7. Panama, Central America
Costa Rica has carved out a reputation as Central America’s leader in sustainable tourism, and now neighbouring Panama, which in 2023 granted legal rights to turtles, is stepping into the limelight as a community-based tourism pioneer. Despite Panama’s diverse array of Indigenous cultures (accounting for approximately 14% of the population) and rich biodiversity, the nation’s tourism has traditionally centred on its famed canal and sultry capital, Panama City.
8. Maui, United States
The horror of the wildfires that ravaged the Hawaiian island of Maui in August 2023, claiming at least 115 lives, destroying more than 2,200 buildings and homes, and uprooting thousands, was felt around the world. In the days following the tragedy, many Hawaiians told tourists to stay away. But with restaurants, hotels, and tour operators forced to lay off workers and unemployment rates surging, officials are now asking people to return responsibly.
9. Greenland
Long overshadowed by the ground-breaking sustainable tourism initiatives of the lower Nordic nations, Greenland is increasingly taking steps to safeguard its icy territory and its growing tourism industry as it navigates its future on the frontlines of the climate crisis. Nuuk became the world’s first capital city to be certified by EarthCheck as a sustainable tourist destination in 2020. In 2022, Visit Greenland announced the cessation of its support for conventional cruise tourism on sustainability grounds, and in 2023, Visit Greenland invited the tourism industry to support a shared pledge towards more sustainable and responsible tourism development.

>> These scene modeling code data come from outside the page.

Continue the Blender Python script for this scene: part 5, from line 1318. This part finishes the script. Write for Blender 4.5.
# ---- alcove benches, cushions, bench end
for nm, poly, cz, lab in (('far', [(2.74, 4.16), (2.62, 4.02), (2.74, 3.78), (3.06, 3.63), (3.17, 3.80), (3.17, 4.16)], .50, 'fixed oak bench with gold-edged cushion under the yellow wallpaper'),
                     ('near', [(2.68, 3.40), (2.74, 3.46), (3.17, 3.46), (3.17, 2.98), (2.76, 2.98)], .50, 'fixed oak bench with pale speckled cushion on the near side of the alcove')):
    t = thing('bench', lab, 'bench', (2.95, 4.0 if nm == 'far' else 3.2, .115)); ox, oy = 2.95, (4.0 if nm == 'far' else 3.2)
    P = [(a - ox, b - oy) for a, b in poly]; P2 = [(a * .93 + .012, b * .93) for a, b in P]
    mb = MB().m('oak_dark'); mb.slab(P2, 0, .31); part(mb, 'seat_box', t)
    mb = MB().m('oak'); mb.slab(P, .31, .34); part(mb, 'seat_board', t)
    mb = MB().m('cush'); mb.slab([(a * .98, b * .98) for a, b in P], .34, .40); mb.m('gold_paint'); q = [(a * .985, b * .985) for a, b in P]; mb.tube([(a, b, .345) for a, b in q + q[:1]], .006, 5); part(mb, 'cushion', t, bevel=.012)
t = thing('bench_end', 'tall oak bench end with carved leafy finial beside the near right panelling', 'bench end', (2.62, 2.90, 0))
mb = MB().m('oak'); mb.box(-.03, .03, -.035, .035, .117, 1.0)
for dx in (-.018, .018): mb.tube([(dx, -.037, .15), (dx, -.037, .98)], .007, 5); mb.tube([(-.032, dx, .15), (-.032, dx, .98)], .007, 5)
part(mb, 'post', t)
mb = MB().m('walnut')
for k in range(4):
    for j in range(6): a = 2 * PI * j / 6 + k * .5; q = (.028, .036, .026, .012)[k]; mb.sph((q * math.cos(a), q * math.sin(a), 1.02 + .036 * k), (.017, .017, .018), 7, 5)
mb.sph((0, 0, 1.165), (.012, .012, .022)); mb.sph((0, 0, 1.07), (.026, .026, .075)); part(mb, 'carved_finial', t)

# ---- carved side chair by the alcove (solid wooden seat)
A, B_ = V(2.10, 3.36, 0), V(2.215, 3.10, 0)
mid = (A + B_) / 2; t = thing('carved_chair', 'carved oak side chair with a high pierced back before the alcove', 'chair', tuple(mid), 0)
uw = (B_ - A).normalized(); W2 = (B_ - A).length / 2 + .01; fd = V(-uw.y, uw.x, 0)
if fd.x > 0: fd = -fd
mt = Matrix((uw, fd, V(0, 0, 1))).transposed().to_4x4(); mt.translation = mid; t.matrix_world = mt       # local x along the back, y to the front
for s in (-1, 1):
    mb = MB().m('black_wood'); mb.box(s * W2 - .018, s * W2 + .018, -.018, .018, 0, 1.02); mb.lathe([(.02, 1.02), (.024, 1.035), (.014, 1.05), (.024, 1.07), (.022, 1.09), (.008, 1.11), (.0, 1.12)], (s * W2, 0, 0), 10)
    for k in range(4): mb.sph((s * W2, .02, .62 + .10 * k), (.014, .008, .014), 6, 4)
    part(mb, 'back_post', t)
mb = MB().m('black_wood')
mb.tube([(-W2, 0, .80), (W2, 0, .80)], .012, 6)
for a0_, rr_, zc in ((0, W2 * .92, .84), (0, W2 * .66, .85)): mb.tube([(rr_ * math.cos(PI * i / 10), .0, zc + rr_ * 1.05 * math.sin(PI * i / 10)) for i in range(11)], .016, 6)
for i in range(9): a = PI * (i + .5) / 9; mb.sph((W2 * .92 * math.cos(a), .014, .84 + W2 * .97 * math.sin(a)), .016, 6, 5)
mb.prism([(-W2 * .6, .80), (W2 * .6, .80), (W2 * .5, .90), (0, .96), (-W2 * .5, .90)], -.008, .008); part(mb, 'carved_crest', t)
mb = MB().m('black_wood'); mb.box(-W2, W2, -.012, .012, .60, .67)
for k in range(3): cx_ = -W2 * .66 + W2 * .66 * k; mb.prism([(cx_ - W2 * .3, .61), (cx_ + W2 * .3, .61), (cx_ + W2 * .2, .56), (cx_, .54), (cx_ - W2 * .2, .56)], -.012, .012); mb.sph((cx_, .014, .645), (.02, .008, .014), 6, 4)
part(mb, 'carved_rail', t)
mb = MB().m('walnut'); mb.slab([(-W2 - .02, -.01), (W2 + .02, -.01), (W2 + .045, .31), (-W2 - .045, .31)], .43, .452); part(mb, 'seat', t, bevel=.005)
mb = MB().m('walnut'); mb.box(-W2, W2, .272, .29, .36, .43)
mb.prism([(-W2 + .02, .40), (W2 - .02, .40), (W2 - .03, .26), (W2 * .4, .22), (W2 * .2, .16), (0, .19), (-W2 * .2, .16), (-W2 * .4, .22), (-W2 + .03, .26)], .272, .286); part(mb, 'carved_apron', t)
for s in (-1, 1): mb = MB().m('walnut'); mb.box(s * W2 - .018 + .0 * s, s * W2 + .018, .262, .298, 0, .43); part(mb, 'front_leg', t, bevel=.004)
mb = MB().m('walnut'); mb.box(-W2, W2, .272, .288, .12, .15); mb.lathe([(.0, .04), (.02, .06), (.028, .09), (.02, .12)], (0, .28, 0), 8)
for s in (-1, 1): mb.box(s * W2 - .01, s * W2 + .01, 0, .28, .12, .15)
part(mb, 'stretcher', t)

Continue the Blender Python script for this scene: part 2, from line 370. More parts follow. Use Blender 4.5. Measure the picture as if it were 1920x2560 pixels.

10. Dominica, Lesser Antillies
In the wake of the category-five hurricane that devastated the small Caribbean island nation in 2017,
Dominica’s prime minister announced plans to make Dominica “the world’s first climate-resilient nation.”. While the development of early-warning systems and resilient housing is now helping to safeguard residents, a new kayaking trail is helping to promote the island—already home to the Caribbean’s longest hiking trail—as a sustainable tourism destination.